[Exercise aim]:
Return each line of the data below exactly, omitting any pictures.

[Given records]:
□ □ □ □ □

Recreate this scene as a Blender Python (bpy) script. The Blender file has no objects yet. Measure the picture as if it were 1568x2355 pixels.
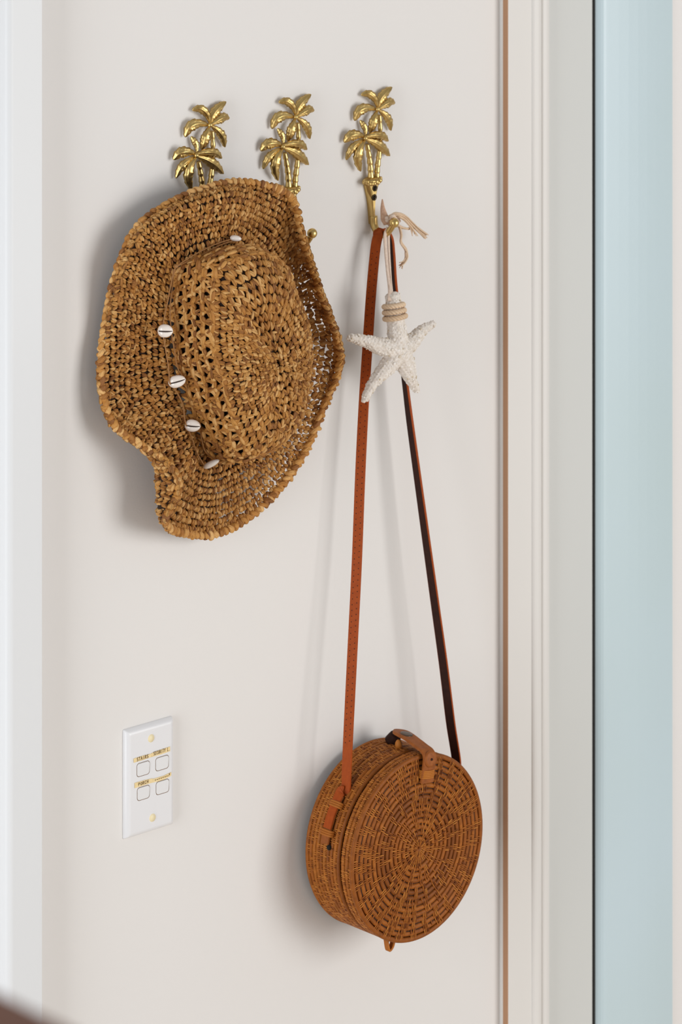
import bpy, math, random
import numpy as np
from mathutils import Vector, Matrix
random.seed(7); rng = np.random.default_rng(11)
scene = bpy.context.scene
COL = scene.collection
# ------------------------------------------------------------------ camera
# The wall lies in the plane y = 0 and faces -y; x runs along it, z is up.
FPX, TH, Z0, CAMH, HOR = 7650.0, math.radians(43.0), 3.726, 2.31, -835.0
FW = Vector((math.sin(TH), math.cos(TH), 0)); RT = Vector((math.cos(TH), -math.sin(TH), 0)); UP = Vector((0, 0, 1))
CAM = Vector((-Z0*math.sin(TH), -Z0*math.cos(TH), CAMH))
cd = bpy.data.cameras.new('camera'); cam = bpy.data.objects.new('camera', cd); COL.objects.link(cam)
cam.location = CAM; cam.rotation_euler = (math.pi/2, 0, -TH)
cd.sensor_fit = 'VERTICAL'; cd.sensor_height = 36.0; cd.sensor_width = 24.0
cd.lens = FPX/2355*36.0; cd.shift_y = -(1177.5-HOR)/2355
cd.clip_start = 0.05; cd.clip_end = 50
cd.dof.use_dof = True; cd.dof.focus_distance = 3.55; cd.dof.aperture_fstop = 7.5
scene.camera = cam
# ------------------------------------------------------------------ world and lights
def lin(c):
    return tuple(((v/255)/12.92 if v/255 <= .04045 else ((v/255+.055)/1.055)**2.4) for v in c) + (1.0,)
wd = bpy.data.worlds.new('world'); scene.world = wd; wd.use_nodes = True
bg = wd.node_tree.nodes['Background']; bg.inputs[0].default_value = (1.0, .99, .978, 1); bg.inputs[1].default_value = .47
def area(name, loc, aim, sx, sy, power, color):
    d = bpy.data.lights.new(name, 'AREA'); d.shape = 'RECTANGLE'; d.size = sx; d.size_y = sy; d.energy = power; d.color = color
    o = bpy.data.objects.new(name, d); COL.objects.link(o); o.location = loc
    o.rotation_euler = (Vector(aim)-Vector(loc)).to_track_quat('-Z', 'Y').to_euler(); return o
area('window_daylight', (2.0, -4.8, 1.8), (0, 0, 1.5), 2.7, 2.8, 205, (1.0, .99, .975))
area('doorway_daylight', (-2.5, -.62, 1.3), (-.4, 0, 1.3), .7, 2.4, 46, (.92, .96, 1.0))
vs = scene.view_settings; vs.view_transform = 'Standard'; vs.look = 'None'; vs.exposure = -0.41; vs.gamma = 1.0; vs.use_curve_mapping = False

# ------------------------------------------------------------------ helpers
def P(px, py, t=0.0):
    """world point seen at a photo pixel, t metres in front of the wall"""
    d = FW + RT*((px-784)/FPX) - UP*((py-HOR)/FPX)
    k = (-t-CAM.y)/d.y
    return CAM + d*k
def X(px, t=0.0): return P(px, 1177, t).x
def obj_from(name, V, F, mats, parent=None, origin=(0, 0, 0), smooth=True, mi=None, col=None, uv=None):
    me = bpy.data.meshes.new(name)
    V = np.asarray(V, dtype=np.float64).reshape(-1, 3) - np.array(tuple(origin))
    if isinstance(F, tuple):                       # (flat loop array, loop totals)
        lv, tot = F
    else:
        tot = np.array([len(f) for f in F], dtype=np.int32)
        lv = np.fromiter((i for f in F for i in f), dtype=np.int32)
    me.vertices.add(len(V)); me.vertices.foreach_set('co', V.astype(np.float32).ravel())
    me.loops.add(len(lv)); me.loops.foreach_set('vertex_index', np.asarray(lv, dtype=np.int32))
    me.polygons.add(len(tot)); st = np.concatenate(([0], np.cumsum(tot)[:-1])).astype(np.int32)
    me.polygons.foreach_set('loop_start', st)
    me.polygons.foreach_set('use_smooth', np.full(len(tot), bool(smooth)))
    for m in (mats if isinstance(mats, (list, tuple)) else [mats]): me.materials.append(m)
    if mi is not None: me.polygons.foreach_set('material_index', np.asarray(mi, dtype=np.int32))
    if uv is not None:
        l = me.uv_layers.new(name='UVMap'); l.data.foreach_set('uv', np.asarray(uv, dtype=np.float32)[lv].ravel())
    if col is not None:
        a = me.color_attributes.new('tint', 'FLOAT_COLOR', 'POINT'); a.data.foreach_set('color', np.asarray(col, dtype=np.float32).ravel())
    me.update(calc_edges=True); me.validate()
    o = bpy.data.objects.new(name, me); COL.objects.link(o)
    if parent is not None: o.parent = parent
    else: o.location = origin
    return o
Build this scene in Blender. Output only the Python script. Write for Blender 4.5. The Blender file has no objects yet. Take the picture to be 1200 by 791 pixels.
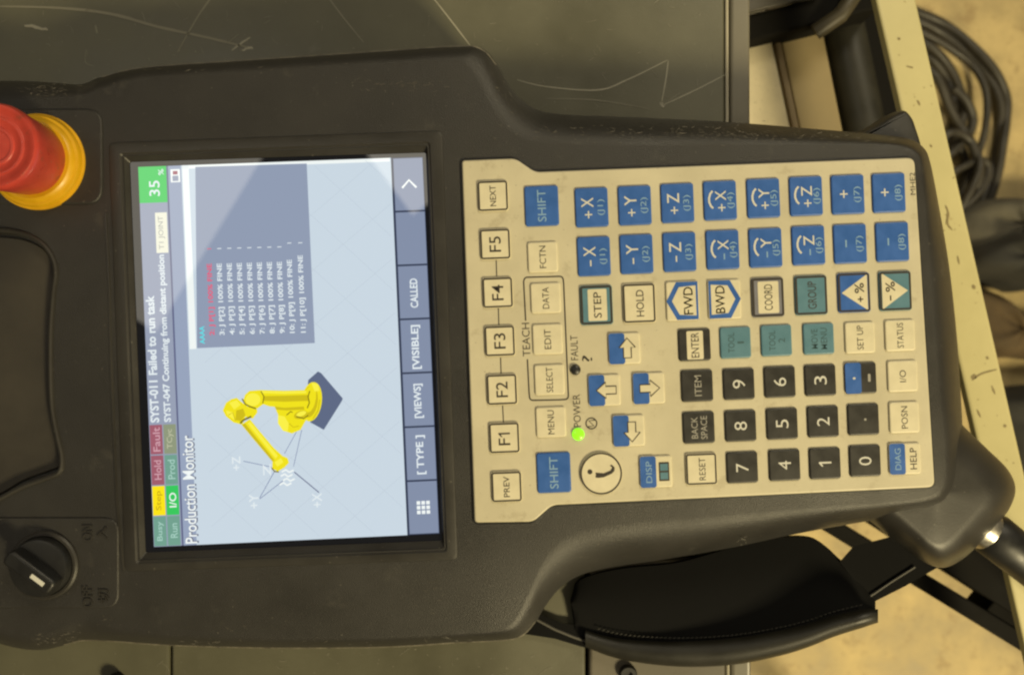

□ □ □ □ □

[Exercise output]:
Recreate this scene as a Blender Python (bpy) script. The Blender file has no objects yet. Measure the picture as if it were 1568x2355 pixels.
import bpy, math, random
import numpy as np
from mathutils import Vector, Matrix
random.seed(7); rng = np.random.default_rng(11)
scene = bpy.context.scene
COL = scene.collection
# ------------------------------------------------------------------ camera
# The wall lies in the plane y = 0 and faces -y; x runs along it, z is up.
FPX, TH, Z0, CAMH, HOR = 7650.0, math.radians(43.0), 3.726, 2.31, -835.0
FW = Vector((math.sin(TH), math.cos(TH), 0)); RT = Vector((math.cos(TH), -math.sin(TH), 0)); UP = Vector((0, 0, 1))
CAM = Vector((-Z0*math.sin(TH), -Z0*math.cos(TH), CAMH))
cd = bpy.data.cameras.new('camera'); cam = bpy.data.objects.new('camera', cd); COL.objects.link(cam)
cam.location = CAM; cam.rotation_euler = (math.pi/2, 0, -TH)
cd.sensor_fit = 'VERTICAL'; cd.sensor_height = 36.0; cd.sensor_width = 24.0
cd.lens = FPX/2355*36.0; cd.shift_y = -(1177.5-HOR)/2355
cd.clip_start = 0.05; cd.clip_end = 50
cd.dof.use_dof = True; cd.dof.focus_distance = 3.55; cd.dof.aperture_fstop = 7.5
scene.camera = cam
# ------------------------------------------------------------------ world and lights
def lin(c):
    return tuple(((v/255)/12.92 if v/255 <= .04045 else ((v/255+.055)/1.055)**2.4) for v in c) + (1.0,)
wd = bpy.data.worlds.new('world'); scene.world = wd; wd.use_nodes = True
bg = wd.node_tree.nodes['Background']; bg.inputs[0].default_value = (1.0, .99, .978, 1); bg.inputs[1].default_value = .47
def area(name, loc, aim, sx, sy, power, color):
    d = bpy.data.lights.new(name, 'AREA'); d.shape = 'RECTANGLE'; d.size = sx; d.size_y = sy; d.energy = power; d.color = color
    o = bpy.data.objects.new(name, d); COL.objects.link(o); o.location = loc
    o.rotation_euler = (Vector(aim)-Vector(loc)).to_track_quat('-Z', 'Y').to_euler(); return o
area('window_daylight', (2.0, -4.8, 1.8), (0, 0, 1.5), 2.7, 2.8, 205, (1.0, .99, .975))
area('doorway_daylight', (-2.5, -.62, 1.3), (-.4, 0, 1.3), .7, 2.4, 46, (.92, .96, 1.0))
vs = scene.view_settings; vs.view_transform = 'Standard'; vs.look = 'None'; vs.exposure = -0.41; vs.gamma = 1.0; vs.use_curve_mapping = False

# ------------------------------------------------------------------ helpers
def P(px, py, t=0.0):
    """world point seen at a photo pixel, t metres in front of the wall"""
    d = FW + RT*((px-784)/FPX) - UP*((py-HOR)/FPX)
    k = (-t-CAM.y)/d.y
    return CAM + d*k
def X(px, t=0.0): return P(px, 1177, t).x
def obj_from(name, V, F, mats, parent=None, origin=(0, 0, 0), smooth=True, mi=None, col=None, uv=None):
    me = bpy.data.meshes.new(name)
    V = np.asarray(V, dtype=np.float64).reshape(-1, 3) - np.array(tuple(origin))
    if isinstance(F, tuple):                       # (flat loop array, loop totals)
        lv, tot = F
    else:
        tot = np.array([len(f) for f in F], dtype=np.int32)
        lv = np.fromiter((i for f in F for i in f), dtype=np.int32)
    me.vertices.add(len(V)); me.vertices.foreach_set('co', V.astype(np.float32).ravel())
    me.loops.add(len(lv)); me.loops.foreach_set('vertex_index', np.asarray(lv, dtype=np.int32))
    me.polygons.add(len(tot)); st = np.concatenate(([0], np.cumsum(tot)[:-1])).astype(np.int32)
    me.polygons.foreach_set('loop_start', st)
    me.polygons.foreach_set('use_smooth', np.full(len(tot), bool(smooth)))
    for m in (mats if isinstance(mats, (list, tuple)) else [mats]): me.materials.append(m)
    if mi is not None: me.polygons.foreach_set('material_index', np.asarray(mi, dtype=np.int32))
    if uv is not None:
        l = me.uv_layers.new(name='UVMap'); l.data.foreach_set('uv', np.asarray(uv, dtype=np.float32)[lv].ravel())
    if col is not None:
        a = me.color_attributes.new('tint', 'FLOAT_COLOR', 'POINT'); a.data.foreach_set('color', np.asarray(col, dtype=np.float32).ravel())
    me.update(calc_edges=True); me.validate()
    o = bpy.data.objects.new(name, me); COL.objects.link(o)
    if parent is not None: o.parent = parent
    else: o.location = origin
    return o
Build this scene in Blender. Output only the Python script. Write for Blender 4.5. The Blender file has no objects yet. Take the picture to be 1200 by 791 pixels.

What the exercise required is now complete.